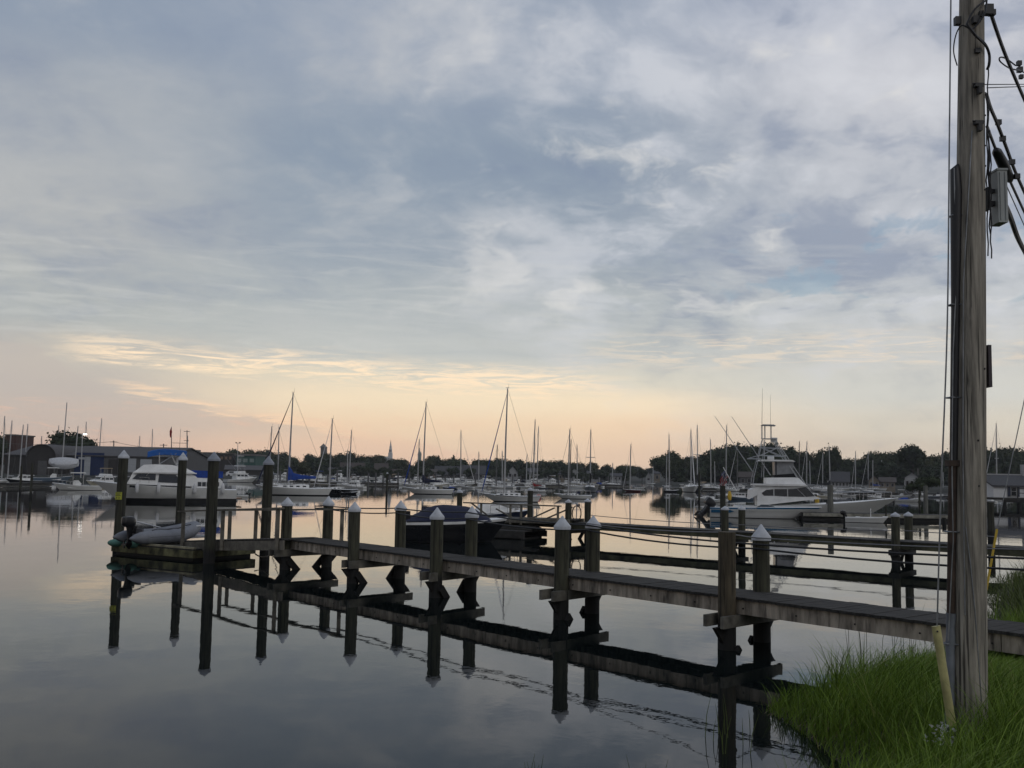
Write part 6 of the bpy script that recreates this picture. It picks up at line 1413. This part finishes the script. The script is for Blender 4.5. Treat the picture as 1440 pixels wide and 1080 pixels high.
a, b_ = M(534, 642, Yc), M(548, 642, Yc); MB().slab([(a.x - pc.x, zz(660)), (b_.x - pc.x, zz(660)), (b_.x - pc.x, zz(642)), (a.x - pc.x, zz(642))], 4).build('nave', whites, ch_, loc=(pc.x, Yc + 3, 0))
cu = thing('domed_cupola', 'grey domed cupola above the treeline beside the tall mast', 'tower'); pc = M(590, 640, Yc); zz = lambda py: M(590, py, Yc).z
MB().loft([octr(2.6 * s5, zz(660)), octr(2.6 * s5, zz(640)), octr(3.0 * s5, zz(639.6)), octr(2.7 * s5, zz(638.8)), octr(2.4 * s5, zz(637)), octr(1.5 * s5, zz(635.4)), octr(.7 * s5, zz(634.8)), octr(.6 * s5, zz(633.4)), octr(.08, zz(631.8))]).build('dome', sage, cu)
MB().tube((pc.x, Yc, zz(632)), (pc.x, Yc, zz(630)), .15, n=6).build('finial', stone, cu)
# houses along the far shore
H_ = [('large house with broad brown roof left of the raised outriggers', 479, 512, 651, 664, 385, pinkw, brownroof, 'x', 0), ('low grey roofed house left of the brown roof', 462, 482, 658, 667, 384, greywall, greyroof, 'x', 2),
      ('brown gable roofed house below the church steeple', 527, 545, 652, 664, 386, greywall, brownroof, 'x', 2), ('low shingled house right of the steeple', 545, 565, 660, 668, 388, greywall, brownroof, 'x', 2),
      ('warm beige house with pink lit windows behind the navy covered sailboat', 595, 614, 660, 664, 385, pinkw, brownroof, 'x', 4), ('long grey roofed building right of the beige house', 612, 648, 656, 667, 390, greywall, greyroof, 'x', 3),
      ('long grey roofed building left of the flybridge convertible', 648, 682, 655, 666, 384, greywall, greyroof, 'x', 3), ('small peaked grey house with pale gable between the masts', 714, 728, 656, 664, 388, whitew, greyroof, 'y', 2),
      ('white house with grey roof just left of the red sail cover', 742, 756, 659, 664, 384, whitew, greyroof, 'x', 3), ('white gabled house just right of the red sail cover', 758, 771, 660, 667, 385, whitew, greyroof, 'y', 2),
      ('pale cottage above the streamlined sailboat, left one', 786, 800, 663, 667, 382, beige, greyroof, 'x', 3), ('tall white house behind the end-on sailboat', 800, 816, 659, 666, 388, whitew, greyroof, 'y', 2), ('white boathouse right of the end-on sailboat', 826, 844, 663, 669, 384, whitew, greyroof, 'x', 3), ('low white shed before the dark rounded tree', 858, 874, 666, 669.5, 384, whitew, greyroof, 'x', 3),
      ('white gabled house in the gap before the right headland', 908, 916, 664, 671, 388, whitew, greyroof, 'y', 1), ('small pale house at the left foot of the right headland', 920, 928, 662, 666, 392, beige, greyroof, 'x', 1),
      ('low dark house with hipped roof behind the flag', 1040, 1058, 664, 671, 290, greywall, brownroof, 'x', 2), ('white house with large grey gabled roof in the right treeline', 1170, 1193, 664, 677, 262, whitew, greyroof, 'x', 5),
      ('yellowish house half hidden behind the pilothouse boat', 1222, 1236, 669, 676, 262, beige, greyroof, 'y', 2), ('long yellowish house right of the pilothouse boat mast', 1238, 1258, 672, 678, 262, beige, brownroof, 'x', 3), ]
for (lbl, a, b_, yr, ye, Y, wl_, rf_, rd, wn__) in H_: house(lbl, a, b_, yr, ye, Y, wl_, rf_, rd, wins=wn__)
house('white gabled house with chimney and columned porch, left of the utility pole', 1273, 1292, 665, 672, 232, whitew, greyroof, 'y', 9, chimney=.42, wins=3, porch=True)
# white cottage on a wharf, right
Yw = 104; ck = thing('wharf', 'low wharf on short dark pilings carrying the white cottage', 'wharf')
a, b_ = M(1404, 701, Yw - 3), M(1475, 702, Yw - 3); zw = 1.0
MB().box(((a.x + b_.x) / 2 + 2, Yw + 2, zw - .1), (b_.x - a.x + 6, 11, .2)).build('deck', deckw, ck)
MB().beam((a.x + .4, Yw - 3.45, zw - .3), (b_.x + 3, Yw - 3.45, zw - .3), .08, .3).build('side_board', darkw, ck)
for k in range(5): MB().tube((a.x + .5 + k * 1.5, Yw - 3.2, -1), (a.x + .5 + k * 1.5, Yw - 3.2, zw - .2), .22, n=8).build('post', darkw, ck)
mb = MB(); fzr = zw + .95
mb.beam((a.x + 1.8, Yw - 3.3, fzr), (b_.x + 3, Yw - 3.3, fzr), .1, .08); mb.beam((a.x + 1.8, Yw - 3.3, zw + .5), (b_.x + 3, Yw - 3.3, zw + .5), .08, .07)
for k in range(7): mb.box((a.x + 1.8 + k * .9, Yw - 3.3, zw + .45), (.09, .09, .95))
mb.build('railing', darkdeck, ck)
cotw = mat('cottage_white', (.66, .66, .66), .7, stretch=(.2, .2, 14), var=.08)
wc = house('small white cottage with grey roof and black shutters, right of the utility pole', 1397, 1462, 670, 684, Yw, cotw, greyroof, 'x', 6, 'cottage', wins=0, base=zw + .9, face=False, over=.25, cat='cottage')
ym = wc.location.y - Yw
for px in (1425, 1449):
    p = M(px, 691, Yw); lx = p.x - wc.location.x
    f_ = MB().box((lx, -ym - .05, p.z), (.62, .08, 1.05)).build('window', whitew, wc); MB().box((lx, -ym - .11, p.z + .24), (.46, .05, .4)).build('pane', glassd, f_); MB().box((lx, -ym - .11, p.z - .23), (.46, .05, .4)).build('pane', glassd, f_)
    for sx in (-.48, .48): MB().box((lx + sx, -ym - .06, p.z), (.26, .08, 1.1)).build('shutter', navyh, wc)
zr_ = M(1420, 669, Yw + 3).z; MB().box((0, 0, zr_ + .12), (5.2, .2, .14)).build('ridge_trim', whitew, wc)
p = M(1439, 662, Yw + 3); MB().box((p.x - wc.location.x, 0, p.z), (.4, .5, 1.3)).build('chimney', whitew, wc)
# lamp posts and utility poles in the distance
Yl = 172
lp_ = thing('lamp_post', 'tall boatyard lamp post with one lamp lit bright white', 'lamp post'); a, b_ = M(113.5, 672, Yl), M(116, 611, Yl)
MB().tube(a, b_, .12, .08, 8).build('post', alu, lp_); lit = bpy.data.materials.new('lit_lamp'); lit.use_nodes = True; bs = lit.node_tree.nodes['Principled BSDF']; bs.inputs['Emission Color'].default_value = (1, .97, .9, 1); bs.inputs['Emission Strength'].default_value = 3
MB().beam(M(112, 610.8, Yl), M(119, 610.8, Yl), .1, .1).build('arm', alu, lp_); MB().box(M(119.6, 610.8, Yl), (.5, .4, .2)).build('lit_lamp', lit, lp_); MB().box(M(112, 610.5, Yl), (.3, .3, .25)).build('unlit_lamp', blackC, lp_)
l2_ = thing('lamp_post', 'thin twin headed lamp post, unlit, behind the lattice tower sportfisher', 'lamp post'); MB().tube(M(334, 672, 240), M(334.5, 624, 240), .1, .07, 6).build('post', alu, l2_)
for px in (332.3, 337.2): MB().box(M(px, 622.6, 240), (.35, .3, .22)).build('lamp', blackC, l2_)
MB().beam(M(332, 623.6, 240), M(337.5, 623.6, 240), .06, .06).build('arm', alu, l2_)
for (px, y0, y1, Y, lbl, arms) in ((160, 672, 619.5, 205, 'distant wooden utility pole with crossarm behind the boatyard shed roof', 1), (230, 672, 624, 210, 'short distant utility pole behind the bright blue bimini', 1), (263, 672, 605, 240, 'tall thin ship mast with crosstrees right of the bright blue bimini', 2), (489, 672, 633, 260, 'short pole with crosstree beside the tall white mast', 1)):
    t_ = thing('distant_pole', lbl, 'utility pole'); a, b_ = M(px, y0, Y), M(px, y1, Y); MB().tube(a, b_, .14, .1, 6).build('post', darkmast, t_)
    for k in range(arms): z = b_.z - .3 - k * 2.2; MB().box((b_.x, b_.y, z), (1.5 - .3 * k, .12, .12)).build('crossarm', darkmast, t_)
for k, (p, q) in enumerate((((-20, 622), (160, 621)), ((160, 621), (250, 630)))):
    tag(MB().path(sag(M(*p, 205), M(*q, 205), .5, 12), .035, 4).build('power_line', wire), ['thin power line from the left edge to the distant utility pole', 'thin power line from the distant utility pole towards the blue bimini'][k], 'power line')
ff = thing('furled_flag', 'small dark flag hanging on a mast above the bright blue bimini', 'flag'); MB().tube(M(241, 640, 90), M(241, 600, 90), .05, .03, 5).build('staff', wire, ff)
mb = MB(); a = M(240.5, 602, 89.9); mb.loft([[(a.x - w2, a.y + .02, a.z - dz), (a.x + w2, a.y - .02, a.z - dz), (a.x + w2 * .6, a.y - .08, a.z - dz), (a.x - w2 * .6, a.y + .08, a.z - dz)] for w2, dz in ((.03, 0), (.12, .3), (.1, .6), (.05, .85))]); mb.build('cloth', redC, ff)
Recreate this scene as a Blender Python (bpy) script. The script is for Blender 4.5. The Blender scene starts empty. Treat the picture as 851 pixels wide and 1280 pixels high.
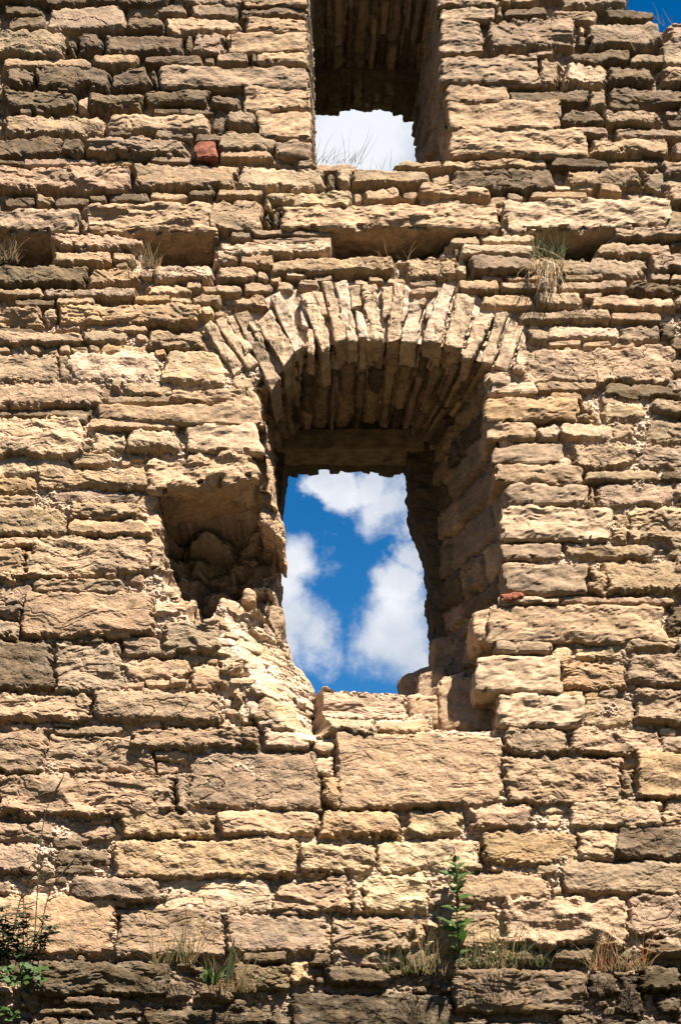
import bpy, math, random
import numpy as np

# ------------------------------------------------------------------ camera model
F = 50.0 / 36.0 * 1280.0
HOR = 1500.0
TH = math.atan((HOR - 640.0) / F)
CT, ST = math.cos(TH), math.sin(TH)
D, EYE, CX = 7.0, 1.6, 425.5
T_FRAME, T_BACK = 1.05, 1.37


def W(px, py, t=0.0):
    """point of the vertical plane y = t seen at a pixel of the photograph -> X, Z"""
    px = np.asarray(px, float); py = np.asarray(py, float)
    dx = (px - CX) / F; dy = (640.0 - py) / F
    s = (t + D) / (CT - dy * ST)
    return s * dx, EYE + s * (ST + dy * CT)


def proj(X, Z, t=0.0):
    X = np.asarray(X, float); Z = np.asarray(Z, float) - EYE
    w = (t + D) * CT + Z * ST
    return CX + F * X / w, 640.0 - F * (Z * CT - (t + D) * ST) / w


def ort(px, py, t):
    """wall-face coordinates of a point standing at depth t"""
    return proj(*W(px, py, t), 0.0)


# ------------------------------------------------------------------ noise
_rng = np.random.RandomState(7)
_perm = _rng.permutation(256).astype(np.int32)
_perm = np.concatenate([_perm, _perm, _perm])
_ang = _rng.rand(256) * 2 * np.pi
_gx, _gy = np.cos(_ang).astype(np.float32), np.sin(_ang).astype(np.float32)
_g3 = _rng.normal(size=(256, 3)).astype(np.float32)
_g3 /= np.linalg.norm(_g3, axis=1)[:, None]


def perlin(x, y, seed=0):
    x = np.asarray(x, np.float32) + seed * 17.37; y = np.asarray(y, np.float32) + seed * 5.91
    x, y = np.broadcast_arrays(x, y)
    xi = np.floor(x).astype(np.int32); yi = np.floor(y).astype(np.int32)
    xf = x - xi; yf = y - yi
    xi &= 255; yi &= 255
    u = xf * xf * xf * (xf * (xf * 6 - 15) + 10); v = yf * yf * yf * (yf * (yf * 6 - 15) + 10)
    def g(ix, iy, fx, fy):
        h = _perm[_perm[ix & 255] + (iy & 255)]
        return _gx[h] * fx + _gy[h] * fy
    a = g(xi, yi, xf, yf); b = g(xi + 1, yi, xf - 1, yf)
    c = g(xi, yi + 1, xf, yf - 1); d = g(xi + 1, yi + 1, xf - 1, yf - 1)
    return 1.5 * ((a + u * (b - a)) * (1 - v) + (c + u * (d - c)) * v)


def fbm(x, y, o=4, seed=0, gain=0.5):
    r = 0; a = 1.0; f = 1.0
    for k in range(o):
        r = r + a * perlin(x * f, y * f, seed + k * 3 + 1); a *= gain; f *= 2.03
    return r


def perlin3(p, seed=0):
    p = np.asarray(p, np.float32) + np.float32(seed * 7.13 + 31.7)
    i = np.floor(p).astype(np.int32); f = p - i; i &= 255
    u = f * f * f * (f * (f * 6 - 15) + 10)
    r = 0
    for a in (0, 1):
        for b in (0, 1):
            for c in (0, 1):
                h = _perm[_perm[_perm[(i[:, 0] + a) & 255] + ((i[:, 1] + b) & 255)] + ((i[:, 2] + c) & 255)]
                g = _g3[h]
                d = g[:, 0] * (f[:, 0] - a) + g[:, 1] * (f[:, 1] - b) + g[:, 2] * (f[:, 2] - c)
                w = (u[:, 0] if a else 1 - u[:, 0]) * (u[:, 1] if b else 1 - u[:, 1]) * (u[:, 2] if c else 1 - u[:, 2])
                r = r + d * w
    return 1.5 * r


def fbm3(p, o=4, seed=0, gain=0.5):
    r = 0; a = 1.0; f = 1.0
    for k in range(o):
        r = r + a * perlin3(p * f, seed + 5 * k); a *= gain; f *= 2.03
    return r


def sstep(a, b, x):
    t = np.clip((x - a) / (b - a), 0, 1)
    return t * t * (3 - 2 * t)


def terr(n, k=4.0, sharp=0.25):
    m = n * k; f = np.floor(m)
    return (f + sstep(0.5 - sharp, 0.5 + sharp, m - f)) / k


def poly_sd(x, y, poly):
    """signed distance to a closed polygon, positive inside"""
    P = np.asarray(poly, float); n = len(P)
    d = np.full(np.broadcast(x, y).shape, 1e9); ins = np.zeros(d.shape, bool)
    for i in range(n):
        ax, ay = P[i]; bx, by = P[(i + 1) % n]
        ex, ey = bx - ax, by - ay
        wx_, wy_ = x - ax, y - ay
        h = np.clip((wx_ * ex + wy_ * ey) / (ex * ex + ey * ey + 1e-9), 0, 1)
        d = np.minimum(d, (wx_ - ex * h) ** 2 + (wy_ - ey * h) ** 2)
        c = (ay > y) != (by > y)
        ins ^= c & (x < (bx - ax) * (y - ay) / (by - ay + 1e-12) + ax)
    d = np.sqrt(d)
    return np.where(ins, d, -d)


# ------------------------------------------------------------------ linking
C = bpy.context.scene.collection


def new_mesh(name, verts, quads, mat, parent=None, cols=None, smooth=False, uv=None):
    verts = np.ascontiguousarray(verts, np.float32).reshape(-1, 3)
    quads = np.ascontiguousarray(quads, np.int32)
    k = quads.shape[1]
    me = bpy.data.meshes.new(name)
    me.vertices.add(len(verts)); me.vertices.foreach_set('co', verts.ravel())
    me.loops.add(quads.size); me.loops.foreach_set('vertex_index', quads.ravel())
    me.polygons.add(len(quads))
    me.polygons.foreach_set('loop_start', np.arange(0, quads.size, k, dtype=np.int32))
    try:
        me.polygons.foreach_set('loop_total', np.full(len(quads), k, np.int32))
    except Exception:
        pass
    me.polygons.foreach_set('use_smooth', np.full(len(quads), smooth, bool))
    me.update(calc_edges=True)
    if cols is not None:
        at = me.color_attributes.new('stone', 'FLOAT_COLOR', 'POINT')
        c4 = np.ones((len(verts), 4), np.float32); c4[:, :3] = np.asarray(cols, np.float32).reshape(-1, 3)
        at.data.foreach_set('color', c4.ravel())
    me.materials.append(mat)
    o = bpy.data.objects.new(name, me); C.objects.link(o)
    if parent is not None:
        o.parent = parent
    return o


def thing(name, label, cat, loc=(0, 0, 0), group=None):
    o = bpy.data.objects.new(name, None); C.objects.link(o); o.location = loc
    o['label'] = label; o['category'] = cat
    o.empty_display_size = 0.2
    if group: o['group'] = group
    return o


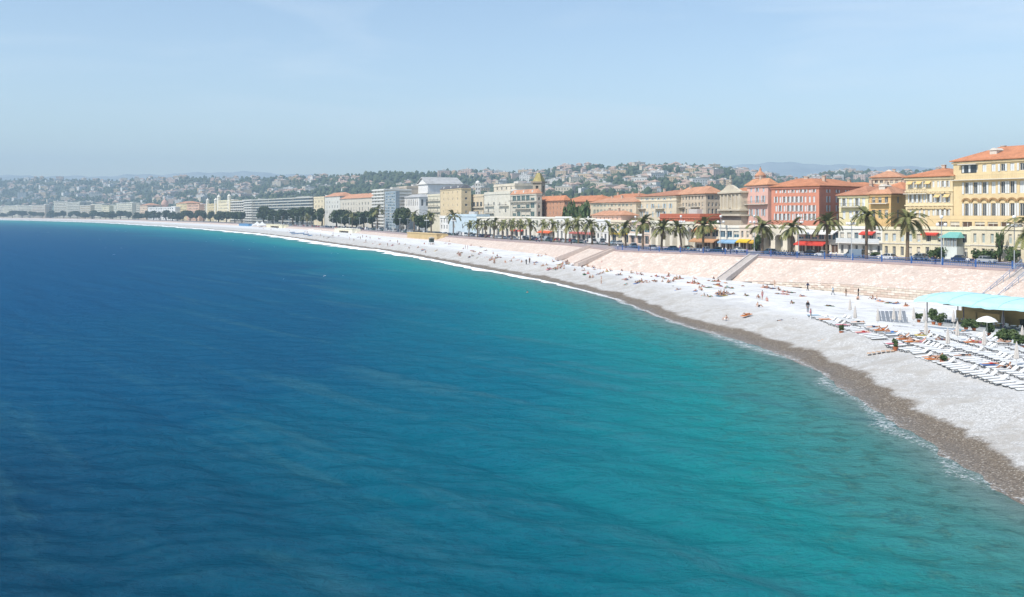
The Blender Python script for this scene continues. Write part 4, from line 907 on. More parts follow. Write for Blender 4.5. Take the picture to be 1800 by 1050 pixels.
# --- low terrace of shops along the road
M_RED = mat('red_awning', (0.55, 0.06, 0.04), 0.8, 0.08); M_ORG = mat('orange_awning', (0.58, 0.22, 0.07), 0.8, 0.08); M_YELL = mat('yellow_awning', (0.62, 0.42, 0.03), 0.8, 0.06); M_BLU = mat('blue_awning', (0.22, 0.38, 0.55), 0.8, 0.06)
M_WHT = mat('white_awning', (0.72, 0.70, 0.66), 0.8, 0.05); M_TEAL = mat('teal_roof', (0.16, 0.40, 0.36), 0.6, 0.06); M_BRN = mat('brown_awning', (0.46, 0.25, 0.13), 0.8, 0.08)
def arch_hole(x, hw, h):
    return x, hw, h
def terrace(label, Lp, Cp, top, wall, ground=None, upper=None, awn=(), arches=0, depth=9.0, off=25.6, roof='flat', parapet=True):
    a, c, u, v, W, D = frame_of(Lp, Cp, off, None, depth); Yr = c.y; zb = float(zprom(Yr)) - 0.1
    root = empty('shop_terrace', (a.x, a.y, zb), math.atan2(u.y, u.x)); tag(root, label, 'building')
    H_ = zat(top, Yr) - zb; wm = plaster(wall); wins = []
    mid = H_ * 0.50
    if ground: n, wf, g = ground; wins += [(W * (k + 0.5 - wf / 2) / n, W * (k + 0.5 + wf / 2) / n, 0.35, mid - 0.7, g) for k in range(n)]
    if upper: n, wf, g = upper; wins += [(W * (k + 0.5 - wf / 2) / n, W * (k + 0.5 + wf / 2) / n, mid + 0.5, H_ - 0.9, g) for k in range(n)]
    mb = MB()
    if arches:
        mb2 = MB(); hw = W / arches * 0.32; spring = H_ * 0.52; K = 8
        for k in range(arches):
            xc = W * (k + 0.5) / arches; xl, xr = W * k / arches, W * (k + 1) / arches
            pts = [(xc - hw, 0.0), (xc - hw, spring)] + [(xc - hw * math.cos(math.pi * q / K), spring + hw * math.sin(math.pi * q / K) * min(1, (H_ - spring - 0.8) / hw)) for q in range(1, K)] + [(xc + hw, spring), (xc + hw, 0.0)]
            mb.quad((xl, 0, 0), (xc - hw, 0, 0), (xc - hw, 0, H_), (xl, 0, H_)); mb.quad((xc + hw, 0, 0), (xr, 0, 0), (xr, 0, H_), (xc + hw, 0, H_))
            for q in range(1, len(pts) - 2):
                p_, q_ = pts[q], pts[q + 1]; mb.quad((p_[0], 0, p_[1]), (q_[0], 0, q_[1]), (q_[0], 0, H_), (p_[0], 0, H_))
            for q in range(len(pts) - 1):
                p_, q_ = pts[q], pts[q + 1]; mb.quad((p_[0], 0, p_[1]), (p_[0], 2.5, p_[1]), (q_[0], 2.5, q_[1]), (q_[0], 0, q_[1]))
            MB().quad((xc - hw, 2.4, 0), (xc + hw, 2.4, 0), (xc + hw, 2.4, spring + hw), (xc - hw, 2.4, spring + hw)).build('arch_recess', [plaster((0.30, 0.26, 0.22)), plaster((0.62, 0.58, 0.50))][k % 2], root)
            tr = MB(); o_ = 0.3
            for q in range(1, len(pts) - 2):
                p_, q_ = pts[q], pts[q + 1]
                f_ = lambda t_: (xc + (t_[0] - xc) * (1 + o_ / hw), spring + (t_[1] - spring) * (1 + o_ / hw))
                P1, Q1 = f_(p_), f_(q_); tr.quad((p_[0], -0.12, p_[1]), (q_[0], -0.12, q_[1]), (Q1[0], -0.12, Q1[1]), (P1[0], -0.12, P1[1])); tr.quad((P1[0], -0.12, P1[1]), (Q1[0], -0.12, Q1[1]), (Q1[0], 0, Q1[1]), (P1[0], 0, P1[1]))
            tr.build('arch_moulding', M_TRIM, root)
    else:
        facade(mb, W, 0, H_, [q[:4] for q in wins], lambda p_, q, z: (p_, q, z), 0.35)
    mb.quad((W, 0, 0), (W, D, 0), (W, D, H_), (W, 0, H_)).quad((0, D, 0), (0, 0, 0), (0, 0, H_), (0, D, H_)).quad((0, 0, H_), (W, 0, H_), (W, D, H_), (0, D, H_)).quad((W, D, 0), (0, D, 0), (0, D, H_), (W, D, H_))
    mb.build('wall', wm, root)
    for (x0, x1, b0, b1, g) in (wins if not arches else ()): put_window(root, (x0 + x1) / 2, 0.3, b0, 0, x1 - x0, b1 - b0, g, None, False)
    if parapet: MB().box(-0.1, W + 0.1, -0.22, 0.1, H_ + 0.002, H_ + 0.75).build('parapet', plaster(tuple(min(0.78, q * 1.1) for q in wall)), root)
    if not arches: MB().box(0, W, -0.14, -0.002, mid - 0.12, mid + 0.12).build('string_course', M_TRIM, root)
    for (x0, x1, zf, out, m_) in awn:
        z = H_ * zf; x0 *= W; x1 *= W; mb = MB(); th_ = 0.06
        mb.quad((x0, 0, z), (x0, -out, z - out * 0.38), (x1, -out, z - out * 0.38), (x1, 0, z)); mb.quad((x0, 0, z - th_), (x1, 0, z - th_), (x1, -out, z - out * 0.38 - th_), (x0, -out, z - out * 0.38 - th_))
        mb.quad((x0, -out, z - out * 0.38), (x0, -out, z - out * 0.38 - 0.35), (x1, -out, z - out * 0.38 - 0.35), (x1, -out, z - out * 0.38)); mb.quad((x1, 0, z), (x1, -out, z - out * 0.38), (x1, -out, z - out * 0.38 - 0.3), (x1, 0, z - 0.06))
        ob = mb.build('awning', m_, root)
        sc_ = MB()
        for e in (x0 + 0.05, x1 - 0.05): sc_.bar((e, -0.02, z - 0.5), (e, -out + 0.05, z - out * 0.38 - 0.08), 0.03, 4)
        sc_.build('awning_arm', M_IRON, ob)
    return root, W, H_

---

Short exercise -
In the listing above, find the line with "Recreate this scene" and the line with "np.linalg.norm(_g3, axis=1)[:, None]". Set down both and every line between them, minus the pictures.

Response to the exercise -
Recreate this scene as a Blender Python (bpy) script. The script is for Blender 4.5. The Blender scene starts empty. Treat the picture as 851 pixels wide and 1280 pixels high.
import bpy, math, random
import numpy as np

# ------------------------------------------------------------------ camera model
F = 50.0 / 36.0 * 1280.0
HOR = 1500.0
TH = math.atan((HOR - 640.0) / F)
CT, ST = math.cos(TH), math.sin(TH)
D, EYE, CX = 7.0, 1.6, 425.5
T_FRAME, T_BACK = 1.05, 1.37


def W(px, py, t=0.0):
    """point of the vertical plane y = t seen at a pixel of the photograph -> X, Z"""
    px = np.asarray(px, float); py = np.asarray(py, float)
    dx = (px - CX) / F; dy = (640.0 - py) / F
    s = (t + D) / (CT - dy * ST)
    return s * dx, EYE + s * (ST + dy * CT)


def proj(X, Z, t=0.0):
    X = np.asarray(X, float); Z = np.asarray(Z, float) - EYE
    w = (t + D) * CT + Z * ST
    return CX + F * X / w, 640.0 - F * (Z * CT - (t + D) * ST) / w


def ort(px, py, t):
    """wall-face coordinates of a point standing at depth t"""
    return proj(*W(px, py, t), 0.0)


# ------------------------------------------------------------------ noise
_rng = np.random.RandomState(7)
_perm = _rng.permutation(256).astype(np.int32)
_perm = np.concatenate([_perm, _perm, _perm])
_ang = _rng.rand(256) * 2 * np.pi
_gx, _gy = np.cos(_ang).astype(np.float32), np.sin(_ang).astype(np.float32)
_g3 = _rng.normal(size=(256, 3)).astype(np.float32)
_g3 /= np.linalg.norm(_g3, axis=1)[:, None]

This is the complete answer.